Eleanor Roosevelt

Eleanor Roosevelt


The Junior League of the City of New York

Causes/Issue Area(s): civil rights, human rights

Causes/Issue Area(s): civil rights, human rights

Who was Mary Harriman’s most famous friend?

It’s a good bet she was Anna Eleanor Roosevelt.

While credit for the founding of The Junior League rightly belongs to Mary Harriman, she was supported in its early days by a remarkable group of young New York women—all from prominent local families—who shared her commitment to voluntarism and civic leadership. One of those women was Eleanor Roosevelt.

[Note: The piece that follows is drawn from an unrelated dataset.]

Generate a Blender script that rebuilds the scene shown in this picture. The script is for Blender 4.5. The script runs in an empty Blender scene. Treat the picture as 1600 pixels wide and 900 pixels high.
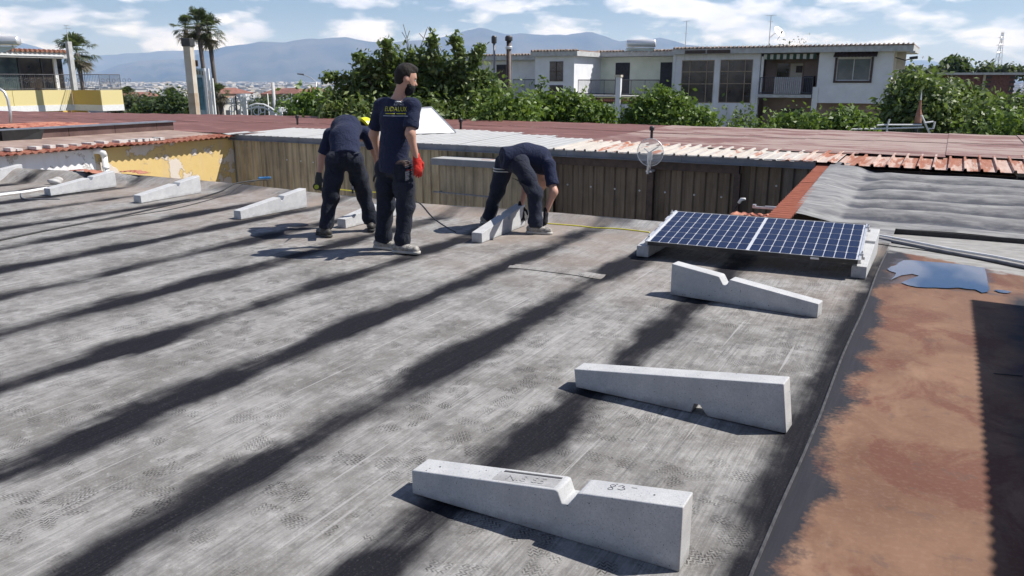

Long before she came to the nation’s attention as a First Lady, Eleanor Roosevelt joined the Junior League of the City of New York and began to find her voice as a leader. For her, the League was the start of an illustrious career that extended well beyond her White House years.

In her 1937 autobiography, This is My Story, Mrs. Roosevelt wrote, “I had grown up considerably during the past year and had come to the conclusion that I would not spend another year just doing the social rounds . . . I began to work in the Junior League. It was in its early stages. Mary Harriman, afterwards Mrs. Charles Cary Rumsey, was the moving spirit. There was no clubhouse; we were just a group of girls anxious to do something helpful in the city in which we lived.”

Along with other Junior League volunteers, Eleanor worked with immigrant children in the settlement houses of New York’s Lower East Side, then an environment of intense poverty. Years later, her husband Franklin Delano Roosevelt would credit her and The Junior League with showing him a side of New York he had never seen before.

Of course, the rest really is history. Eleanor was three times a First Lady, the first U.S. delegate to the newly established United Nations, and a forceful advocate for the rights of workers, women, and children. In 1961, during President John F. Kennedy’s tenure, she chaired the Presidential Commission on the Status of Women.